Short version:
Sen Sanders' proposal is a good idea but will fail to address the reasons of *why* so many people are working themselves to death.
Long version:
I am still recovering from about two months of working six days a week. Even the massive overtime I was getting wasn't worth it. I'm thankfully not in a situation where I normally need to just to keep fed and a roof over my head, but many people are, and they would not be impacted at all by Sen Sanders' proposal, even if it *is* a good idea overall.[1] And it doesn't matter if minimum wage is $100 (or £100 or €100 or whatever) an hour if the cost of living wasn't out of control, and a substantial portion of the population will still have to work 50+ hours a week just to survive.
Only part of this necessity, albeit a rather large one has to do with normal supply/demand[2]. It's also a matter of monopolies, whether in essential communications services, or housing. A relative handful of entities own roughly 80% of the rental housing market in the Bay Area, and as the lawsuits against that Texas company's rental pricing software show, collude to jack rents beyond the stratosphere.
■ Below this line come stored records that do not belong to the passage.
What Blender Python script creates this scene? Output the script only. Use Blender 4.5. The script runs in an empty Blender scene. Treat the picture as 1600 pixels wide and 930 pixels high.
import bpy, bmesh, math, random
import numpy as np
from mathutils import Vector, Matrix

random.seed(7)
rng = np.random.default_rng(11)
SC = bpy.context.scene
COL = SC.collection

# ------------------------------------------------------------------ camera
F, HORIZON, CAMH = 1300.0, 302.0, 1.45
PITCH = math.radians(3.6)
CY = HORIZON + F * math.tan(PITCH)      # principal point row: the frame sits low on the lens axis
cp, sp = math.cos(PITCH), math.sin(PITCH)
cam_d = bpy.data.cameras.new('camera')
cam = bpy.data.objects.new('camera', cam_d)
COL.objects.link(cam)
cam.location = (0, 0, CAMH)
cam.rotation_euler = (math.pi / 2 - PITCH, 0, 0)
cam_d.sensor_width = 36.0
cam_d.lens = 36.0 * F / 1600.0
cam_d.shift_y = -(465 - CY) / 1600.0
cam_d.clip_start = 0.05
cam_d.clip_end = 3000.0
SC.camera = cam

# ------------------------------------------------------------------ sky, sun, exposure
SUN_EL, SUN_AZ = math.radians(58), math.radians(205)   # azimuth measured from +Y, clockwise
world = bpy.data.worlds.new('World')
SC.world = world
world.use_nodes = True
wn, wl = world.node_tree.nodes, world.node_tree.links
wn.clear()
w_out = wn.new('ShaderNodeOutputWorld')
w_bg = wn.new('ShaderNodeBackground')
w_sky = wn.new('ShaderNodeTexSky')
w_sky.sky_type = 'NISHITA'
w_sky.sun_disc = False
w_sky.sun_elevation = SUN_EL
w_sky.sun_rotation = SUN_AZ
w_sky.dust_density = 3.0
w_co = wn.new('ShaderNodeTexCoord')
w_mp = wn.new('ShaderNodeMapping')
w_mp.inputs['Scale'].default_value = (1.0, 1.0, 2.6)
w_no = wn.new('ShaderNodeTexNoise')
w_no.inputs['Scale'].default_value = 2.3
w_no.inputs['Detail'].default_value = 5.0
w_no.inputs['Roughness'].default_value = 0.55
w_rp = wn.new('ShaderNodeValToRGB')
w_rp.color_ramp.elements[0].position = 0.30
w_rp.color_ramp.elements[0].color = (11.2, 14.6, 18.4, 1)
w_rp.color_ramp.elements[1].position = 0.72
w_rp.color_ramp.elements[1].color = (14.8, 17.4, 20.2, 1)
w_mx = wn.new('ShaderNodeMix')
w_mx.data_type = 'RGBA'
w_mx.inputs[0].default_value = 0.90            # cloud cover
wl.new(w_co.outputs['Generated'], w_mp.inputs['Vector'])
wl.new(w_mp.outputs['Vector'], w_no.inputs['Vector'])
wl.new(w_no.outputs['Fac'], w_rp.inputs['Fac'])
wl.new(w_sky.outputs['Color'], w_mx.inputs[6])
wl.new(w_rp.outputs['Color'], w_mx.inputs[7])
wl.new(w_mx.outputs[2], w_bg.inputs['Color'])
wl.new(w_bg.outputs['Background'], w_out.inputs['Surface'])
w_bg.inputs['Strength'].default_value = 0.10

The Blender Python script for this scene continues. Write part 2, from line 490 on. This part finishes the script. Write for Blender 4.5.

These companies also place bids on new homes that very few people could even hope to match, convert various units to AirBnBs, and would rather keep vacancies for tax reasons than lower rents. And I'm not even getting into the "everything is an ever-increasing subscription" model for so many other things in life. At some point, government intervention to control the cost of living has to happen. Breaking up these monopolies, encouraging "work from home" where possible and converting now vacant office spaces into housing, and doing away with zoning restrictions in the way of denser construction could make a significant dent in that cost, and, I'd argue, are better options than price-controls.
[1] Even though it won't benefit me personally, and I do think that the US needs to improve the work/life balance of its people overall, this idea doesn't address those driven by necessity.
[2] Housing construction, especially the denser sort is often blocked by zoning/NIMBYs and nowhere near enough to meet needs.